I want to drop a table (if it exists) before writing some data in a Pandas dataframe:
def store_sqlite(in_data, dbpath = 'my.db', table = 'mytab'):
database = sqlalchemy.create_engine('sqlite:///' + dbpath)
## DROP TABLE HERE
in_data.to_sql(name = table, con = database, if_exists = 'append')
database.close()
The SQLAlchemy documentation all points to a Table.drop()
object - how would I create that object, or equivalently is there an alternative way to drop this table?
Note : I can't just use if_exists = 'replace'
as the input data is actually a dict of DataFrames which I loop over - I've suppressed that code for clarity (I hope).
From the panda docs;
"You can also run a plain query without creating a dataframe with execute().
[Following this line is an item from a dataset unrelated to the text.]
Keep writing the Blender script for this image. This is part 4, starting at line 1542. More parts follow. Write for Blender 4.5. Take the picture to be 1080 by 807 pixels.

This is useful for queries that don’t return values, such as INSERT. This is functionally equivalent to calling execute on the SQLAlchemy engine or db connection object."
http://pandas.pydata.org/pandas-docs/version/0.18.0/io.html#id3
So I do this;
from pandas.io import sql
sql.execute('DROP TABLE IF EXISTS %s'%table, engine)
sql.execute('VACUUM', engine)
Where "engine" is the SQLAlchemy database object (the OP's "database" above). Vacuum is optional, just reduces the size of the sqlite file (I use the table drop part infrequently in my code).
You should be able to create a cursor from your SQLAlchemy engine
import sqlalchemy
engine = sqlalchemy.create_engine('sqlite:///' + dbpath)
connection = engine.raw_connection()
cursor = connection.cursor()
command = "DROP TABLE IF EXISTS {};".format(table)
cursor.execute(command)
connection.commit()
cursor.close()
# Now you can chunk upload your data as you wish
in_data.to_sql(name=table, con=engine, if_exists='append')
If you're loading a lot of data into your db, you may find it faster to use pandas' to_csv()
and SQL's copy_from
function. You can also use StringIO()
to hold it in memory and having to write the file.